- The Washington Times - Wednesday, December 1, 2004

When a new home comes on the market, it is another sign of how the real estate industry drives the economy. A house, unlike any other large purchase product, is a culmination of hundreds of products and services in one purchase, which explains partly why houses cost so much.

The Commerce Department reported last week that new-home sales across the United States unexpectedly rose 0.2 percent in October, reaching the third-highest level on record.

At that rate (after seasonal adjustment), builders would sell more than 1,226,000 homes by year’s end. The median sales price of a new home was also on the up, standing at $221,800. The average price was $286,700.

As the economy continues to strengthen, we should see even stronger demand for new homes in the coming months, especially if interest rates remain below 6 percent.

If you consider what it takes to build a house, you’ll understand why a strong real estate market feeds the economy such financial nutrition.

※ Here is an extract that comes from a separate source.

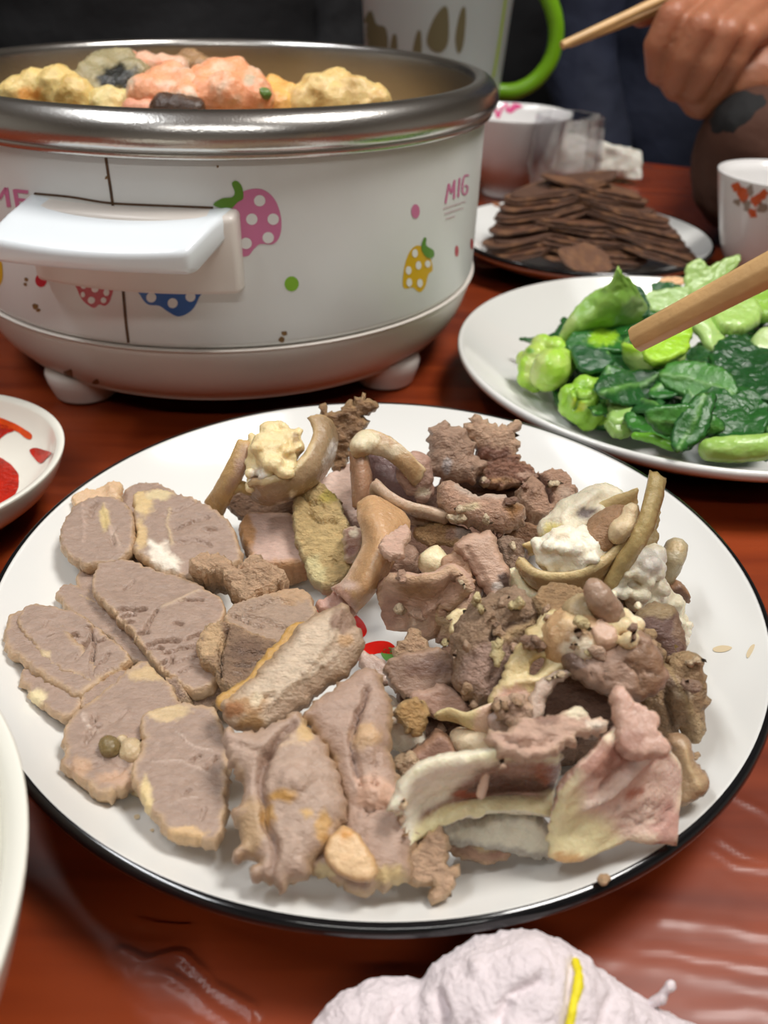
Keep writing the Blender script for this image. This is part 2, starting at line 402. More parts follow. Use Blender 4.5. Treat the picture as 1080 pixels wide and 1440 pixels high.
def chain(P, step=.35):
    """(x,y,z,r) key points -> overlapping balls"""
    P = np.array(P, float); out = []
    for a, b in zip(P[:-1], P[1:]):
        n = max(2, int(np.linalg.norm(b[:3] - a[:3]) / (min(a[3], b[3]) * step)) + 1)
        for t in np.linspace(0, 1, n): out.append(tuple(a * (1 - t) + b * t))
    return out
def pchain(P):   # pixel version
    return chain([(*at(p[0], p[1], p[2]), p[3]) for p in P])
def lathe(prof, c, n=96, z0=0.0):
    prof = np.array(prof, float); m = len(prof); a = np.linspace(0, 2 * math.pi, n, endpoint=False)
    V = np.stack([np.outer(prof[:, 0], np.cos(a)) + c[0], np.outer(prof[:, 0], np.sin(a)) + c[1], np.repeat(prof[:, 1:2] + z0, n, 1)], 2).reshape(-1, 3)
    FC = [(i * n + j, i * n + (j + 1) % n, (i + 1) * n + (j + 1) % n, (i + 1) * n + j) for i in range(m - 1) for j in range(n)]
    return V, FC
def smooth_prof(P, n=6): return catmull(np.array(P, float), n, False)
def capped(V, FC, n, start=True, end=True):
    FC = list(FC)
    if start: FC.append(tuple(range(n))[::-1])
    if end: FC.append(tuple(range(len(V) - n, len(V))))
    return V, FC
def bvh(o_list):
    VV = []; FC = []
    for o in o_list:
        mw = np.array(o.location) + (np.array(o.parent.location) if o.parent else 0); k = len(VV)
        VV += [tuple(np.array(v.co) + mw) for v in o.data.vertices]; FC += [tuple(k + i for i in p.vertices) for p in o.data.polygons]
    return BVHTree.FromPolygons(VV, FC)
def decal(name, pts, tree, mat, parent, off=.0002, h=3.0, smooth=True, label=None):
    """flat print: an outline traced on a real surface, a thin skin lying on it"""
    pts = np.array(pts, float); poly = resample(catmull(pts, 8) if smooth else np.vstack([pts, pts[:1]]), step=h, closed=smooth)
    if not smooth: poly = poly[:-1]
    V2, T = fill(poly, h, np.random.default_rng(1))
    V = []; ok = []
    for p in V2:
        d = Vector(ray(*p)).normalized(); hit = tree.ray_cast(Vector(CO), d)
        if hit[0] is None: V.append((0, 0, 0)); ok.append(False)
        else:
            nn = hit[1] if hit[1].dot(d) < 0 else -hit[1]; V.append(tuple(hit[0] + nn * off)); ok.append(True)
    T = [t for t in T if ok[t[0]] and ok[t[1]] and ok[t[2]]]
    if not T: return None
    us = sorted({i for t in T for i in t}); mp = {u: i for i, u in enumerate(us)}
    V = np.array([V[u] for u in us]); FC = [tuple(mp[i] for i in t) for t in T]
    a, b, c = V[FC[0][0]], V[FC[0][1]], V[FC[0][2]]
    if np.cross(b - a, c - a) @ (CO - a) < 0: FC = [f[::-1] for f in FC]
    o = mesh(name, V, FC, mat, parent)
    if label: o['label'] = label
    return o
def circle(cx, cy, rx, ry=None, n=14): return [(cx + rx * math.cos(2 * math.pi * k / n), cy + (ry or rx) * math.sin(2 * math.pi * k / n)) for k in range(n)]
def stroke(P, w):
    P = resample(catmull(np.array(P, float), 6, False), step=3); t = np.gradient(P, axis=0); n = np.stack([-t[:, 1], t[:, 0]], 1); n /= np.linalg.norm(n, axis=1)[:, None] + 1e-9
    return np.vstack([P + n * w / 2, (P - n * w / 2)[::-1]])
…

The builder isn’t the only company finding work when you decide to buy a house. You would expect the builder to have his own construction crews — and most do — but then he may subcontract the finish work to other companies.

After the builder, there are plumbers, electricians, drywall hangers, painters, window installers, siding installers, bricklayers and landscapers who will all benefit from the sale of a new home. Many of these folks don’t work for the builder but have their own companies.

Just in this group, you’ll begin to understand how much product is being created for the building of one house, not to mention a whole development (with hundreds or thousands of homes). If builders sell 1,226,000 houses, that means 1,226,000 orders for flooring, water heaters, concrete, roofing supplies, electrical wiring and plumbing fixtures.

For some manufacturers, its an even larger boon to business. There aren’t many one-bathroom houses, thus the makers of bathroom items, such as commodes, sinks and vanities, receive double and even triple orders when a house goes up. Most homes have five major appliances, so the 1,226,000 homes will account for 6,130,000 washers, dryers, stoves, dishwashers and refrigerators.

Manufacturers of all the products put into your house benefit. Makers of bricks, siding, lumber, steel, electrical wiring, insulation, windows, roofing, flooring, concrete, asphalt and plumbing all benefit largely when the new home business is booming.

You also have to take into account the people who deliver the materials — the workers who load the trucks, the truck drivers and the mechanics who keep these trucks running.

Utility workers also get busy to wire the house for phone, Internet, cable and satellite hookups.

Once the house is built, there are the inspectors who will determine that it is in good shape, followed by a whole separate line of professionals involved in the sale of the house.

Realtors start the marketing and sales process. The mortgage, insurance and title companies line up to help finish the process.

However, the economic impact isn’t finished at settlement. New furniture, window treatments, more paint, wallpaper, electronics and all the gadgets that make a house a home get purchased.

The final businesses to get in on the score are the credit providers. Once homes settle, credit-card companies and home-equity-loan providers pull down the deed records to market to homeowners to see if they want to charge all of the residual purchases.

It’s a great thing when the new home numbers are up. It’s a great thing, indeed.